TO BE DONE -
Copy out exactly the lines from the start of the data to the line containing "bpy.data.objects.remove(_o, do_unlink=True)". Include both.

INPUT RECORDS -
☆ ☆ ☆ ☆ ☆ ☆ ☆

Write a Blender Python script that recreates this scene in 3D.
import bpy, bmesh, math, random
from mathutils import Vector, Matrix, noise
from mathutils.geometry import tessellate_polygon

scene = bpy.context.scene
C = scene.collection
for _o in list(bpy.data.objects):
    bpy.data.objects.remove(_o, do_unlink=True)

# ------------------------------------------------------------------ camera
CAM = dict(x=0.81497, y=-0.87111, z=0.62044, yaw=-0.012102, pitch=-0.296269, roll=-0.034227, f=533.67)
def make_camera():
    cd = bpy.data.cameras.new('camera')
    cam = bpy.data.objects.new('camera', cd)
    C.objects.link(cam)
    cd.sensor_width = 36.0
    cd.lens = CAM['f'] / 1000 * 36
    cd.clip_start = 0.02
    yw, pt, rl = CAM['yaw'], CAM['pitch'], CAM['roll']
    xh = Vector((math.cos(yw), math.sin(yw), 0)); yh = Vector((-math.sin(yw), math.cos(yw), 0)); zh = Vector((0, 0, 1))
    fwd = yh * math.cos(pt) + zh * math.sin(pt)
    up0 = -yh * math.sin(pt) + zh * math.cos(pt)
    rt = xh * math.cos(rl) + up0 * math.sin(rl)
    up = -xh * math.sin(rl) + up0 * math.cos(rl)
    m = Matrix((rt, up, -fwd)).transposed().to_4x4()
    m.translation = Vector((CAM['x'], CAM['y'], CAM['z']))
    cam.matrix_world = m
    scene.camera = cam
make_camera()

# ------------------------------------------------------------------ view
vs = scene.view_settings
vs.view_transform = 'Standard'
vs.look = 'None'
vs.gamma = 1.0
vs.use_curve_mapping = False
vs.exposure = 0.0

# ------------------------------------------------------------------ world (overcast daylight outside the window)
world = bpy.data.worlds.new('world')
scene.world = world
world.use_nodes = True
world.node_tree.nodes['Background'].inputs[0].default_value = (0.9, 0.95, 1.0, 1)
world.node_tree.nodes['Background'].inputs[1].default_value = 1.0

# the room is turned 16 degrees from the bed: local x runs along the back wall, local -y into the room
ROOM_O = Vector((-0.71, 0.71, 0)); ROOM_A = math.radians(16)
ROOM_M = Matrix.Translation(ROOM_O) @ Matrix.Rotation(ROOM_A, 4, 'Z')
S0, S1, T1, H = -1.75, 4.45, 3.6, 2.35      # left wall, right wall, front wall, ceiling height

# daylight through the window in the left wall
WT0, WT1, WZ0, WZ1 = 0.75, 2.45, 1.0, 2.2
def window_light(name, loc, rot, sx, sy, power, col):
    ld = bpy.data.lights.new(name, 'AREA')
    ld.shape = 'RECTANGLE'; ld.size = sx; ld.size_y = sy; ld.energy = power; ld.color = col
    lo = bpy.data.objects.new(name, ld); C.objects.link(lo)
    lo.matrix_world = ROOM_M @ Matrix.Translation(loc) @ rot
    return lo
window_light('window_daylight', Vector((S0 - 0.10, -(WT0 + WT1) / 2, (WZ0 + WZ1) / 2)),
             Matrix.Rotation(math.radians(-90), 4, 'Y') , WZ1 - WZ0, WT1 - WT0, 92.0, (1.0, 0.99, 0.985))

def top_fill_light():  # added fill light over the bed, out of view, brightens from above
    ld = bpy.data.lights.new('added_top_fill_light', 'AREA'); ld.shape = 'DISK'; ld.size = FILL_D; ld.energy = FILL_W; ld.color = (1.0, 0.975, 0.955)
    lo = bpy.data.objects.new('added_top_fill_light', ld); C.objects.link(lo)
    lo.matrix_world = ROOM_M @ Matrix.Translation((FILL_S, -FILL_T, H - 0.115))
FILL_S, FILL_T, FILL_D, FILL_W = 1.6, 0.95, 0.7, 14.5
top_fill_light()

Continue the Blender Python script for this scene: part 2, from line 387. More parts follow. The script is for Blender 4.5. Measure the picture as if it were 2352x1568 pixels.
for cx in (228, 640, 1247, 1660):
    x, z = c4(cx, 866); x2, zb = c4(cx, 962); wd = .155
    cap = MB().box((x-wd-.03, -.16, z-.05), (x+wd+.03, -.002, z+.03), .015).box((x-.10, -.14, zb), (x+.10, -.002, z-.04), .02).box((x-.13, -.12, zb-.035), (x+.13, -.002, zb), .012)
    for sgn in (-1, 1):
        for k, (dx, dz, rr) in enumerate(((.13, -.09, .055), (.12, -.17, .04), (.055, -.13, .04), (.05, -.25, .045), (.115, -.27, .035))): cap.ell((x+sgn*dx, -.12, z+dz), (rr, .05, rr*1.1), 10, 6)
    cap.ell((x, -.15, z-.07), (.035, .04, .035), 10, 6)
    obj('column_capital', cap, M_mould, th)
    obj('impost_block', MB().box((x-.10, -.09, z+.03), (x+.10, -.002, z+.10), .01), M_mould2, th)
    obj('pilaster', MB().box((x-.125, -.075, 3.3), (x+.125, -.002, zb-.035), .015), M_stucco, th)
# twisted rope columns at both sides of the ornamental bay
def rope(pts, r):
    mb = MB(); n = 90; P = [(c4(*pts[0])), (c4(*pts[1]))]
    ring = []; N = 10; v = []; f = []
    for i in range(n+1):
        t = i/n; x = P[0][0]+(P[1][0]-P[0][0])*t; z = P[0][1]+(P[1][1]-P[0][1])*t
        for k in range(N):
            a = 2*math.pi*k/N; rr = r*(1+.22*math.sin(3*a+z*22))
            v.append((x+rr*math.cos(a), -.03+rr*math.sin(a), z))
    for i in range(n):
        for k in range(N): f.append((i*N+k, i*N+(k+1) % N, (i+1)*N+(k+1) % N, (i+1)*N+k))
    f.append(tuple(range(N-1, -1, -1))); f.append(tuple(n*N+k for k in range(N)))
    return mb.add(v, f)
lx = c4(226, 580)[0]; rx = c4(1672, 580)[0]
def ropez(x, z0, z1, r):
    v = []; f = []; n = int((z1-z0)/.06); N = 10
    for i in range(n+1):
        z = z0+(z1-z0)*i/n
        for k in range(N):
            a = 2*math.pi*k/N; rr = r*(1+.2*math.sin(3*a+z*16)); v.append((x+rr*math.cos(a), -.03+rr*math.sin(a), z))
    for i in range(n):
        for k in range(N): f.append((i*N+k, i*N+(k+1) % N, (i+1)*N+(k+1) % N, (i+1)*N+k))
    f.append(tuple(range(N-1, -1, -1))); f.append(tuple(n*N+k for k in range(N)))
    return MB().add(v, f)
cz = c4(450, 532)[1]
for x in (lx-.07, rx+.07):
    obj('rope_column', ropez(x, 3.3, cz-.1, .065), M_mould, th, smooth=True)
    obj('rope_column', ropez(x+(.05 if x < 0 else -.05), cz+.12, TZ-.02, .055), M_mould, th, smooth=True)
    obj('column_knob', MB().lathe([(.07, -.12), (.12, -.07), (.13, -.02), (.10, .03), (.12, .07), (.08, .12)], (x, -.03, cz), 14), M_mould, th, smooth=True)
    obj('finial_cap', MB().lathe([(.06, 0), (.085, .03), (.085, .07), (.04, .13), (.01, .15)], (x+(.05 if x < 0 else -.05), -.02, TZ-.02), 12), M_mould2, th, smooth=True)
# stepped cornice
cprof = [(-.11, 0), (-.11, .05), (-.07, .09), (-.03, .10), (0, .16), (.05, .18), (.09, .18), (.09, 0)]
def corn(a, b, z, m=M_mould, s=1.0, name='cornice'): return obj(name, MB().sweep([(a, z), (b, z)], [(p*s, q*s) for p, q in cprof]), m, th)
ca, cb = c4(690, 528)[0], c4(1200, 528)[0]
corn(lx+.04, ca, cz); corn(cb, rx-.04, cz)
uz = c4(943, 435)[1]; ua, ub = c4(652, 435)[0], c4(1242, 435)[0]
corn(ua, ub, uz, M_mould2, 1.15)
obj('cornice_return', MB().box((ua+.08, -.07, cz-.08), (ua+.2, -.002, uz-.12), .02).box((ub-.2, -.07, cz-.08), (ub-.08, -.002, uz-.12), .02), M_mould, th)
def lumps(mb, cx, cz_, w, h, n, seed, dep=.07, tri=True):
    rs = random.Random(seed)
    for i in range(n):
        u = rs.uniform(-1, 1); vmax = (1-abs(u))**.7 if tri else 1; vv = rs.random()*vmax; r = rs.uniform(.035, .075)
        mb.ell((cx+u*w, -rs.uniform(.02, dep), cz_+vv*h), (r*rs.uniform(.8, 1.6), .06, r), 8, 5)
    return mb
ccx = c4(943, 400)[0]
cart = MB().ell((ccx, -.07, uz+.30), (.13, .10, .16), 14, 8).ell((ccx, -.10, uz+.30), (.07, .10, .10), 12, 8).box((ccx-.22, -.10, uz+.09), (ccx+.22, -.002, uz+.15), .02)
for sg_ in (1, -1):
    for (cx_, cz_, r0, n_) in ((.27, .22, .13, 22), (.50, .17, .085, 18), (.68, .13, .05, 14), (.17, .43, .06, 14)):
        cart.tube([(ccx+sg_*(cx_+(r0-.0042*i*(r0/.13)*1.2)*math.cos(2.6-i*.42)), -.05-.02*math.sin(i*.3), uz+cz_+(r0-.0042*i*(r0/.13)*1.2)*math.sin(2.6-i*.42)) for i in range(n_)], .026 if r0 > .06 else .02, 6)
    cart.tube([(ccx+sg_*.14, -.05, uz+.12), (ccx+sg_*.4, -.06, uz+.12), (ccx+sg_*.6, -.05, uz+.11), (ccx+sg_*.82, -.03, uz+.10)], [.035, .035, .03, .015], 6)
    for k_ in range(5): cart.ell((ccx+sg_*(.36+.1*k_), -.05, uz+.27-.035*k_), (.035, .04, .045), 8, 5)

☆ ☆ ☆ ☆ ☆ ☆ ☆

EXERCISE SOLUTION -
Write a Blender Python script that recreates this scene in 3D.
import bpy, bmesh, math, random
from mathutils import Vector, Matrix, noise
from mathutils.geometry import tessellate_polygon

scene = bpy.context.scene
C = scene.collection
for _o in list(bpy.data.objects):
    bpy.data.objects.remove(_o, do_unlink=True)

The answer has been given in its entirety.